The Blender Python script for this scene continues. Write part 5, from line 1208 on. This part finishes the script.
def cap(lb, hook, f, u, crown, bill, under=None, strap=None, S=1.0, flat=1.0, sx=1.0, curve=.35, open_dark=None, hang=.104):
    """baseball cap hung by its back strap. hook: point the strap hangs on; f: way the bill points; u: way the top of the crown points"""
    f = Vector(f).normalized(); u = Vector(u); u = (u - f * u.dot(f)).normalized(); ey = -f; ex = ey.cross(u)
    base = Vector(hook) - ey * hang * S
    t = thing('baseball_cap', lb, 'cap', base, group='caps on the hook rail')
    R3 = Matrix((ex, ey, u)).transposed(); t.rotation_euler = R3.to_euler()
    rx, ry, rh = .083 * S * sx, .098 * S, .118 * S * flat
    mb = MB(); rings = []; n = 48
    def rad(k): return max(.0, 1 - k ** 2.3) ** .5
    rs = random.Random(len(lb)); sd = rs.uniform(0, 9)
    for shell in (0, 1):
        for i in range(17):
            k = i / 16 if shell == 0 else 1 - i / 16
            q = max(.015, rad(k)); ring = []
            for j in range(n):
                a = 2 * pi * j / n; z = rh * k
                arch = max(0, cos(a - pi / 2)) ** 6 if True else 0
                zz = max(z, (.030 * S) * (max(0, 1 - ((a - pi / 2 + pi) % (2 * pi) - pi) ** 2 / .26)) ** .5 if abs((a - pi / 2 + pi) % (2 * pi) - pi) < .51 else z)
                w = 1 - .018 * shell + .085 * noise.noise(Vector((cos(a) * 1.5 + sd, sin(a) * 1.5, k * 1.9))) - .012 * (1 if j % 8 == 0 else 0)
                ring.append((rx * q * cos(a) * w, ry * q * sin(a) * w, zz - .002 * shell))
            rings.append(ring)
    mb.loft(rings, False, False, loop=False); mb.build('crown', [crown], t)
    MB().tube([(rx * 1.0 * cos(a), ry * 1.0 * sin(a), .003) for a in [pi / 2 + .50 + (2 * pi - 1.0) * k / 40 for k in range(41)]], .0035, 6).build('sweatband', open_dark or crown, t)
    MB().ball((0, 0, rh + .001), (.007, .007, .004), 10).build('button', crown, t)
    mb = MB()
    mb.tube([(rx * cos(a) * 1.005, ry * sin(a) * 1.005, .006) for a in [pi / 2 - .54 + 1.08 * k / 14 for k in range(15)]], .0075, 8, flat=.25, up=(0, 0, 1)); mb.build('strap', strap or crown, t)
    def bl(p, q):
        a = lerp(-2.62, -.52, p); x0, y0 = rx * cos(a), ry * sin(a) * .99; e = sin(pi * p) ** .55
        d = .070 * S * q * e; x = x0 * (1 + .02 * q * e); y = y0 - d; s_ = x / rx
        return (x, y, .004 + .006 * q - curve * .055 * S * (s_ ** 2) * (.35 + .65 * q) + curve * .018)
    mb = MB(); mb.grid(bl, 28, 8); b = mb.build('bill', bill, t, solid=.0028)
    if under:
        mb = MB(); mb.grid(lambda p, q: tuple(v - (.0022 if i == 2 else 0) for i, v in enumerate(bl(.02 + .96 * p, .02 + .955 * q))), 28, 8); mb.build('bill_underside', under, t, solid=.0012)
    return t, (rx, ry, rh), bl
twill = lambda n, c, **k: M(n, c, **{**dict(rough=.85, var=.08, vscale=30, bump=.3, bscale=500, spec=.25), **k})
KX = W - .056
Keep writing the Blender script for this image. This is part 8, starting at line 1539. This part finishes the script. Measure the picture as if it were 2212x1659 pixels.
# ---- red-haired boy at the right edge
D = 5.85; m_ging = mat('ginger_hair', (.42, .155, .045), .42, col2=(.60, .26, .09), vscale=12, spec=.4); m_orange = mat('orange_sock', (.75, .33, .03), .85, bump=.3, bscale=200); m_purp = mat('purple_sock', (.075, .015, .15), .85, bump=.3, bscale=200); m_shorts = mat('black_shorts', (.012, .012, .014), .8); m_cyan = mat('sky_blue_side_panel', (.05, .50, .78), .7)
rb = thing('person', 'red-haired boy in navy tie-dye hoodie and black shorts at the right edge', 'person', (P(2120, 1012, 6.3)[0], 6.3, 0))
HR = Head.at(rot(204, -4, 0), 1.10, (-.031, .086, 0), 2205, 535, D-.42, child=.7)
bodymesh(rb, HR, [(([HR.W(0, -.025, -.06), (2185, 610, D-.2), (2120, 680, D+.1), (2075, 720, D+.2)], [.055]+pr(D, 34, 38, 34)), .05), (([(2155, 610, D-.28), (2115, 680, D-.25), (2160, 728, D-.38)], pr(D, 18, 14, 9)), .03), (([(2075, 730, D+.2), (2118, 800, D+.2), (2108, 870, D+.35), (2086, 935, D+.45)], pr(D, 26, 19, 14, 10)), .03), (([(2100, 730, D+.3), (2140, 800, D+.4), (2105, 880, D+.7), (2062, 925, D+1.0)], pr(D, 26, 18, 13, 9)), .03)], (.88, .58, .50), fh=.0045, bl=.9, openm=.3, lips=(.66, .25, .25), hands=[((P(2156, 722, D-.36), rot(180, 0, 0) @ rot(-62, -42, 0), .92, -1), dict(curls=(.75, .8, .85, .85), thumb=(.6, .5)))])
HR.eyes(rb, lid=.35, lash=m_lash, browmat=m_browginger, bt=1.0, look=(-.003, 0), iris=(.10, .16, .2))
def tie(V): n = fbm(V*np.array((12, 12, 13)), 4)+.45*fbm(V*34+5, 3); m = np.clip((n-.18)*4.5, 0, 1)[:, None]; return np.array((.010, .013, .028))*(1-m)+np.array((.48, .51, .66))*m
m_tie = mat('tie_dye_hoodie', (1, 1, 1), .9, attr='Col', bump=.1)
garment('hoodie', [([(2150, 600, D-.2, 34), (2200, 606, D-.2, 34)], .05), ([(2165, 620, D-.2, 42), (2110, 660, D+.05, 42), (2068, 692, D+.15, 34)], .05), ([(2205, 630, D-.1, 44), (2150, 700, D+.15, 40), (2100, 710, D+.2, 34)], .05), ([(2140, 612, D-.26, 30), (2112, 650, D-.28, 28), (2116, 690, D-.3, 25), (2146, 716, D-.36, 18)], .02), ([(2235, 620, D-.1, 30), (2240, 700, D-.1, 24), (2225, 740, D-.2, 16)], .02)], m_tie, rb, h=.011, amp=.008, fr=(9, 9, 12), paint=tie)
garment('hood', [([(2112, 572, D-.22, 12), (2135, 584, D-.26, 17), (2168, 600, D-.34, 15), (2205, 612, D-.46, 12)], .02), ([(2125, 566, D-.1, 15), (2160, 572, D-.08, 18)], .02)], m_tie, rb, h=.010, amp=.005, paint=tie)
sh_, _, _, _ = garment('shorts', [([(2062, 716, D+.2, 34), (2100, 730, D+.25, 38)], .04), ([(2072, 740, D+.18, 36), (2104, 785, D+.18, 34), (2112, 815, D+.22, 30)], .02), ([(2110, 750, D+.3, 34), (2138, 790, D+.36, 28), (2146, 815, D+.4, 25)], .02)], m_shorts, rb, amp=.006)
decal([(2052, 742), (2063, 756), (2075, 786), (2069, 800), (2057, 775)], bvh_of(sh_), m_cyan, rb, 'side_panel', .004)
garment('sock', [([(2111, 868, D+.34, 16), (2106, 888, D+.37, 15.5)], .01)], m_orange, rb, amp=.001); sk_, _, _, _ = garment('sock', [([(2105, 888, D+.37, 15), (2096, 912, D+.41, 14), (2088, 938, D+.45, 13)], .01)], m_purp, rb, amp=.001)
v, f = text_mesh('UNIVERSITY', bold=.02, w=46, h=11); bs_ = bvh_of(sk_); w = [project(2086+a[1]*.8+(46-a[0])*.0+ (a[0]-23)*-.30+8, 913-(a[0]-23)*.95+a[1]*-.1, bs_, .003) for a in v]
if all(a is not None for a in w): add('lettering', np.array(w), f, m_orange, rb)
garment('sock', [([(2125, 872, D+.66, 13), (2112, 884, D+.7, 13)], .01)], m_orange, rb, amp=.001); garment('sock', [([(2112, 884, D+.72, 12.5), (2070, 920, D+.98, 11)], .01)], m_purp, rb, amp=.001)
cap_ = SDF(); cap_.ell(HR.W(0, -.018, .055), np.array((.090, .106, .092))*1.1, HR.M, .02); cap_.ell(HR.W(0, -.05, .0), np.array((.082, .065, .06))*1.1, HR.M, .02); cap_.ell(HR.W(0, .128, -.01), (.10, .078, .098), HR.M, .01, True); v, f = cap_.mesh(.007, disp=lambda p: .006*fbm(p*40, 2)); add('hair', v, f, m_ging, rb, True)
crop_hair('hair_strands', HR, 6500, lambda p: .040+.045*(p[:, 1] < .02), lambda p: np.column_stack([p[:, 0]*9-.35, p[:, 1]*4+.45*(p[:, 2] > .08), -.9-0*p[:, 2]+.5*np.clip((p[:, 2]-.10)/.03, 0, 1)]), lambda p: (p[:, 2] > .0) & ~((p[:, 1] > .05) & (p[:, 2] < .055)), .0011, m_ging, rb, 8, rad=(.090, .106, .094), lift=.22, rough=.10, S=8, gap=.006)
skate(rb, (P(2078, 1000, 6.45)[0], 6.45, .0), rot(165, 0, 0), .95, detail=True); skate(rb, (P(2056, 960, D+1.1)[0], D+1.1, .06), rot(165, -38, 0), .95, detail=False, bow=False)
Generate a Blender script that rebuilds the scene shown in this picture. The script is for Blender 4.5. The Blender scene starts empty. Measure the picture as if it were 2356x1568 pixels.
·····
* _Exercise requirements_
State only the count of lines above that hold the string "scene".

* _Result_
2